The U.S. Air Force has returned a retired B-1B Lancer bomber to active service after pulling it from storage at the 309th Aerospace Maintenance and Regeneration Group at Davis-Monthan Air Force Base in Arizona.
The aircraft, tail number 86-0115, was one of 17 B-1Bs retired in 2021. It underwent nearly two years of regeneration and depot maintenance at Tinker Air Force Base in Oklahoma, including structural repairs, system overhauls, and replacement of more than 500 components. Functional check flights occurred earlier this year in a stripped, unpainted configuration to validate systems and performance, followed by final refurbishment, repainting, and preparation for delivery.
The bomber departed Tinker on April 22 and arrived at Dyess Air Force Base in Texas, where it now serves with the 7th Bomb Wing under the name Apocalypse II, referencing a World War II-era B-24 Liberator.
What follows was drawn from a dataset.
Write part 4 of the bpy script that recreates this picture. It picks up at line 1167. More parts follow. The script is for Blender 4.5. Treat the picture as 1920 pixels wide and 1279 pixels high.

This reactivation replaces capacity lost from prior incidents and supports fleet stability amid availability challenges.
Budget documents show the Air Force plans to maintain 44 B-1Bs in service through the late 2030s, with about $342 million allocated for life-extension upgrades on its fleet of 45 aircraft. As of 2025, the service operates 45 B-1Bs, primarily for conventional missions after the nuclear role ended in 1994.